When Seeing Is Believing
“When identity becomes fragile, tangibility feels safer than truth.”
There is a point where identity begins to feel difficult to hold.
Not broken.
Not collapsing.
Just… harder to explain.
Words start to feel insufficient.
Descriptions feel thin.
Presence feels harder to trust.
So something else steps in.
Something solid.
Something visible.
Something that can be pointed to.
Possessions begin quietly.
Not as excess.
Not as greed.
But as evidence.
If I can show you what I own,
I don’t have to explain who I am.
A car.
A home.
A bag.
A watch.
A phone.
A device.
An office.
An address.
Things that speak without asking anything of you.

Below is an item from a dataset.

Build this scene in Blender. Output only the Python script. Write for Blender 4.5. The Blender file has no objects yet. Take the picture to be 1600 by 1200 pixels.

This is not about materialism.
It is about visibility.
What can be seen feels safer than what must be trusted.
What can be touched feels more stable than what must be believed.
Possessions offer grounding.
They anchor you in something concrete
when identity feels abstract.
Possessions reassure.
They confirm progress.
They suggest arrival.
They imply legitimacy.
They say:
Something has been built.
Something has been achieved.
Something can be verified.
And verification feels calming.
Over time, pointing replaces explaining.
Instead of words, there are objects.
Instead of presence, there is proof.
You don’t need to tell your story
when your surroundings tell it for you.
The things you own begin to speak on your behalf.
What this costs is subtle.
You may start to feel unsettled
when there is nothing to point to.
Moments of simplicity feel exposed.
Moments of lack feel personal.
Moments without visible markers feel quieter than expected.
Not wrong -
just unanchored.
The exposure often comes gently.
A moment when you realise
how much reassurance you draw
from what surrounds you.
Or when something is removed -
downgraded, lost, sold, stripped back.
And a quiet discomfort surfaces that surprises you.
Not because the thing mattered so much -
but because of what it was stabilising.
There is an invitation here.
Not to reject possessions.
Not to minimise provision.
Not to feel shame for what you have.
But to notice what you lean on
when explanation feels tiring.
To recognise when tangibility became a substitute
for being known.
And to gently ask:
Who am I when there is nothing to point to?